• Material provided
□ □ □ □ □ □ □
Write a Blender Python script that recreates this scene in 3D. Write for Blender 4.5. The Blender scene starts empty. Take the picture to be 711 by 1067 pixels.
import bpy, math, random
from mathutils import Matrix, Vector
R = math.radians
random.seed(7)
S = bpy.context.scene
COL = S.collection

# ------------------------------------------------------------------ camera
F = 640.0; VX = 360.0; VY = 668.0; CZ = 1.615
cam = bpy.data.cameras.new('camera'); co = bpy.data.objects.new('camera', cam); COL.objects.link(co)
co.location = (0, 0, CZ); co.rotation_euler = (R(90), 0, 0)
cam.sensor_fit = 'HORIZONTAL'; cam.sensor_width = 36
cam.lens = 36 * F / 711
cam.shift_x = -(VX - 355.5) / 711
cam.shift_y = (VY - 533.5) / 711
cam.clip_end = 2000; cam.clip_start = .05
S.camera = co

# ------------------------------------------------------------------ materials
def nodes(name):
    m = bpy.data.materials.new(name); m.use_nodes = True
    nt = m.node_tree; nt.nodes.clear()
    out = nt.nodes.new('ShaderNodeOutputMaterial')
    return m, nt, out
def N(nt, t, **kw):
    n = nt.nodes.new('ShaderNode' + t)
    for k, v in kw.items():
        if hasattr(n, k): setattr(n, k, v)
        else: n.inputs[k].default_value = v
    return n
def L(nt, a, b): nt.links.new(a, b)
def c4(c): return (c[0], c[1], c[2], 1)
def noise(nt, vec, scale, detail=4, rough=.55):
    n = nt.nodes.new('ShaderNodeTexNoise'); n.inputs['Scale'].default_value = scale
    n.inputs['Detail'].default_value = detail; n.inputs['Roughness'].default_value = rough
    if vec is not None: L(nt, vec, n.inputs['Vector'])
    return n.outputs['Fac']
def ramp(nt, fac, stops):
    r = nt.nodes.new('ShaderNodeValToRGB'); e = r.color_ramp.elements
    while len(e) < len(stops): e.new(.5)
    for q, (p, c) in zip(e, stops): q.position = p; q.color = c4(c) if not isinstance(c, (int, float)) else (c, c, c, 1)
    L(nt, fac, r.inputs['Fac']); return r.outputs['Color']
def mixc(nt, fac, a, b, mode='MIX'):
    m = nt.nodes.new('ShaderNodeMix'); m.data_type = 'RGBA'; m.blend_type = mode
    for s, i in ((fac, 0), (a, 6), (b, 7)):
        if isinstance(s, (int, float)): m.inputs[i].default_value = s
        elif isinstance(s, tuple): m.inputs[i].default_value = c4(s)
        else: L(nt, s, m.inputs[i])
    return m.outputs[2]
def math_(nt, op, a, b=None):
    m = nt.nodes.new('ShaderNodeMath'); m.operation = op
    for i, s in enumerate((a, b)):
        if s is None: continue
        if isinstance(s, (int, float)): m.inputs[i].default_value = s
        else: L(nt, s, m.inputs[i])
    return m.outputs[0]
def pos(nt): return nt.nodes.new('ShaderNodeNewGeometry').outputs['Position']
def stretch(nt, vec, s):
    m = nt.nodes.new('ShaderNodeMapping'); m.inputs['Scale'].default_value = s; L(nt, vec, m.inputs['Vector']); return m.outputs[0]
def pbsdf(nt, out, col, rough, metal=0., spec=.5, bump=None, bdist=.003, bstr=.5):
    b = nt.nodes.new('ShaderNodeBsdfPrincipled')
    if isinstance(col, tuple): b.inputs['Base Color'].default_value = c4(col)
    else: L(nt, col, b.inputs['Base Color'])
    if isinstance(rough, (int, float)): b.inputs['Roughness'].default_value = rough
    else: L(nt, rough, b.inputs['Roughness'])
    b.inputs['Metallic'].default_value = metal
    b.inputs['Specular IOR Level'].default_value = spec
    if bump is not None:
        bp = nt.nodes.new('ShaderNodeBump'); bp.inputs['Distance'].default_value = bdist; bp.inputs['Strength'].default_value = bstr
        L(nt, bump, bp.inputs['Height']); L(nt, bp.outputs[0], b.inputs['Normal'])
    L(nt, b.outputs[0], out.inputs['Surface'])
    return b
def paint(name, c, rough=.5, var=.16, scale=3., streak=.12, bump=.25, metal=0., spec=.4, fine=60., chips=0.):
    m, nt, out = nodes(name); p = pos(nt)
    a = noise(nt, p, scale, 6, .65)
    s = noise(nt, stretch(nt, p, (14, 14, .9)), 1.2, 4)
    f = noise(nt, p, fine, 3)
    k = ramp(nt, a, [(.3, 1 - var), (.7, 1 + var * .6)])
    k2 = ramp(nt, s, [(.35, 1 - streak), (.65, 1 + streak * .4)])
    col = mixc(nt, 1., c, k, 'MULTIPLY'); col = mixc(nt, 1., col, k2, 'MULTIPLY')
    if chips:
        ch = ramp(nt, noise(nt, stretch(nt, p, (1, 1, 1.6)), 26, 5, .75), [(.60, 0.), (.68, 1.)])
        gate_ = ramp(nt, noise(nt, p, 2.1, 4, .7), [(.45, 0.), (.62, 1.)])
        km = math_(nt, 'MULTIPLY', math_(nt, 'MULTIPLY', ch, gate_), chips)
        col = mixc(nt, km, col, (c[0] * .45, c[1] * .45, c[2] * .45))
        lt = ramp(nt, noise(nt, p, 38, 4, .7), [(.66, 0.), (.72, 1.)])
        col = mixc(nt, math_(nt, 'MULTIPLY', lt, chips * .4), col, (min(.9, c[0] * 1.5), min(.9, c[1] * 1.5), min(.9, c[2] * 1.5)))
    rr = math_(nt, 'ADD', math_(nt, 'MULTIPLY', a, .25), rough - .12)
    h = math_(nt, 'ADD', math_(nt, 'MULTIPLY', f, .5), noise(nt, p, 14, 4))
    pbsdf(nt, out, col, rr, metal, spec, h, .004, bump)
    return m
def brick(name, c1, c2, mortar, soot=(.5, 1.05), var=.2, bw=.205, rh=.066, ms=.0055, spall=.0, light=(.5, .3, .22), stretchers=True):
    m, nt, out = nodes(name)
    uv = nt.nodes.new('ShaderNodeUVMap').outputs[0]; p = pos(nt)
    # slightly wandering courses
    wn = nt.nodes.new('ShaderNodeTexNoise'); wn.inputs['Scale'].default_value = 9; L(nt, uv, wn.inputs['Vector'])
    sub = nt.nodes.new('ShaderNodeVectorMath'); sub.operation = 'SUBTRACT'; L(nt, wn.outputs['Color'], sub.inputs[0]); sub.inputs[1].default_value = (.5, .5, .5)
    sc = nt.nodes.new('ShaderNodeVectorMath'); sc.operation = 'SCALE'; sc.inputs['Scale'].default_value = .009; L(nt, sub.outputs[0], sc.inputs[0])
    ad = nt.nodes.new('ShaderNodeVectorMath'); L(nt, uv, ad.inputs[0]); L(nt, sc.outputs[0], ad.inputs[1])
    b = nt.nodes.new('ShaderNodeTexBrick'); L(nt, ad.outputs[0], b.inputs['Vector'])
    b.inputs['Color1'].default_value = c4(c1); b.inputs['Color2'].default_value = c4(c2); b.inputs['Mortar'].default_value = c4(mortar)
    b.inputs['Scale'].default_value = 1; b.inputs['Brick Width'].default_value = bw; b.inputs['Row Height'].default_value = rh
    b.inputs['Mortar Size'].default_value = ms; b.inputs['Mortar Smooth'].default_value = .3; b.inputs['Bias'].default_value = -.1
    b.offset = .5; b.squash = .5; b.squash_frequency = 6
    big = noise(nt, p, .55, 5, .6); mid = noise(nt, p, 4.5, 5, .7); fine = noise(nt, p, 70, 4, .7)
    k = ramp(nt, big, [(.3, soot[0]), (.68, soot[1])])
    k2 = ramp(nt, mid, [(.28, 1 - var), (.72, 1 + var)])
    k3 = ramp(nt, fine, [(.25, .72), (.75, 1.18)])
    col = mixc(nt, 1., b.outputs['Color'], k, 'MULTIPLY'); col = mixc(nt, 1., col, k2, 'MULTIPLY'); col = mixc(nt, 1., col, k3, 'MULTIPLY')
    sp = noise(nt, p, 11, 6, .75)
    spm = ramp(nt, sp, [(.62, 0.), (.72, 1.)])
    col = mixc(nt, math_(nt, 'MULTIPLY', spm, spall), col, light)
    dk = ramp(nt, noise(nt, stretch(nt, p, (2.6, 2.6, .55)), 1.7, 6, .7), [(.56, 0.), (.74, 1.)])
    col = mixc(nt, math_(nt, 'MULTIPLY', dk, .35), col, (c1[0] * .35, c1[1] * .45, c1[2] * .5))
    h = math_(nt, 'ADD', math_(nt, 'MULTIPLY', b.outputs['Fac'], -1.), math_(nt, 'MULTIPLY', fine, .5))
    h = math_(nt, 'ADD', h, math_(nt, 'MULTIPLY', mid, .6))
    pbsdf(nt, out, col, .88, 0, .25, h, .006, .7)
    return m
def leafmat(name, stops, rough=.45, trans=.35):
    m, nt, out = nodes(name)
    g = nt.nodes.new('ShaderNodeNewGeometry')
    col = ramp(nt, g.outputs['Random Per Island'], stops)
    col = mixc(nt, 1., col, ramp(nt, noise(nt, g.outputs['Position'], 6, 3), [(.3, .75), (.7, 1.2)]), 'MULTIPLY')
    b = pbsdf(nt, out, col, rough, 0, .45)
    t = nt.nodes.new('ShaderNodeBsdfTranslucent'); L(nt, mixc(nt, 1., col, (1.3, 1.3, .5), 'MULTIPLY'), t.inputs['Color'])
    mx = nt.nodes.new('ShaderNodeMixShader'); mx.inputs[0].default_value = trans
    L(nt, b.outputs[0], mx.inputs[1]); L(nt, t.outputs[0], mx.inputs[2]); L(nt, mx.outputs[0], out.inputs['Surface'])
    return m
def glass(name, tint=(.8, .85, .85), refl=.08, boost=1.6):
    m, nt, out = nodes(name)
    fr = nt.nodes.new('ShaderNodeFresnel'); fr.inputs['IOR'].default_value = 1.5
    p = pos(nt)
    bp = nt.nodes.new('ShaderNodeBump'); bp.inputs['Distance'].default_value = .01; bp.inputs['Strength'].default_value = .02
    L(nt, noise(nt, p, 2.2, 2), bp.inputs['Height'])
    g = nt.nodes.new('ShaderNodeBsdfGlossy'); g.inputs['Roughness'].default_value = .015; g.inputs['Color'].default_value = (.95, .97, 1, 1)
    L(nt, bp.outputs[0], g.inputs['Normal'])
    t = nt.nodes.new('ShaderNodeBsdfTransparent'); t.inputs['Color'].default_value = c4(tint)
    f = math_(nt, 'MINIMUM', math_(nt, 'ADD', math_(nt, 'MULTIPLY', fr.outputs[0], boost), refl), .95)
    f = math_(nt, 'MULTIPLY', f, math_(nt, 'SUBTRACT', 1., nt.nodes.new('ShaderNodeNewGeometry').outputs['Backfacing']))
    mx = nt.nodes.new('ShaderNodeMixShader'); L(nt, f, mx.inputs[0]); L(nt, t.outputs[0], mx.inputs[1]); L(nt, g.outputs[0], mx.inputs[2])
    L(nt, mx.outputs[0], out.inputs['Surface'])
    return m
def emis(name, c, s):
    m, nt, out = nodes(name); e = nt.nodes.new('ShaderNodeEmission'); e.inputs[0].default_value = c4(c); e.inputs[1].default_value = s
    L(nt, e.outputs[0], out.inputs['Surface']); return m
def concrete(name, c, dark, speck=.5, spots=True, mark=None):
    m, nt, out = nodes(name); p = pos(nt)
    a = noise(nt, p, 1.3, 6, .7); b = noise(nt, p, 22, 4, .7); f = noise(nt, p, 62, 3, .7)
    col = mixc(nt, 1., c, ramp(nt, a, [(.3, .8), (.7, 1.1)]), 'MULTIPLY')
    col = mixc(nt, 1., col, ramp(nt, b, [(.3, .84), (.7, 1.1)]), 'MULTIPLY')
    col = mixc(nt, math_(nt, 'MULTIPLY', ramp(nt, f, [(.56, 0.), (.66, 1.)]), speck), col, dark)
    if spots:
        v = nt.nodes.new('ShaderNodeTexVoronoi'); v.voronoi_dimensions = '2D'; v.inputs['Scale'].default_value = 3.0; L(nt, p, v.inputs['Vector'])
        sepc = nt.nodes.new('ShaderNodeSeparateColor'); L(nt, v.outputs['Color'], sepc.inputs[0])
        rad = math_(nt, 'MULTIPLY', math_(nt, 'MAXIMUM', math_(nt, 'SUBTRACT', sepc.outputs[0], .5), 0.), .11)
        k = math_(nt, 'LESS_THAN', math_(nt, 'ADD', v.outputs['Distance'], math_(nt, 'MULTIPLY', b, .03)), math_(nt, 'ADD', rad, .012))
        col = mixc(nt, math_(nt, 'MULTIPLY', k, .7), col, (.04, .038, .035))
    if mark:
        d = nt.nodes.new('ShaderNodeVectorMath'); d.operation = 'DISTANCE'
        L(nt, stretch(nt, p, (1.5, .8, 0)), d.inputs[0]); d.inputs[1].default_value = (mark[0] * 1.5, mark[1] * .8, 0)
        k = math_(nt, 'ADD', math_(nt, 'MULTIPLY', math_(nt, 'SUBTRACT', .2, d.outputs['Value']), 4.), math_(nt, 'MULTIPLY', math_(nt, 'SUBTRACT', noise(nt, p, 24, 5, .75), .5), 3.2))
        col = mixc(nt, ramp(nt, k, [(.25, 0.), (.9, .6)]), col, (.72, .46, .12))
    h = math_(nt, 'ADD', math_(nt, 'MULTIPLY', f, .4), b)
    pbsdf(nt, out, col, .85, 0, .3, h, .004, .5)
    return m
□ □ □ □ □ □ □
• Problem
Restate the first line and every line after it, word for word, stopping once the line with "S.camera = co" is done.

• Result of the exercise
Write a Blender Python script that recreates this scene in 3D. Write for Blender 4.5. The Blender scene starts empty. Take the picture to be 711 by 1067 pixels.
import bpy, math, random
from mathutils import Matrix, Vector
R = math.radians
random.seed(7)
S = bpy.context.scene
COL = S.collection

# ------------------------------------------------------------------ camera
F = 640.0; VX = 360.0; VY = 668.0; CZ = 1.615
cam = bpy.data.cameras.new('camera'); co = bpy.data.objects.new('camera', cam); COL.objects.link(co)
co.location = (0, 0, CZ); co.rotation_euler = (R(90), 0, 0)
cam.sensor_fit = 'HORIZONTAL'; cam.sensor_width = 36
cam.lens = 36 * F / 711
cam.shift_x = -(VX - 355.5) / 711
cam.shift_y = (VY - 533.5) / 711
cam.clip_end = 2000; cam.clip_start = .05
S.camera = co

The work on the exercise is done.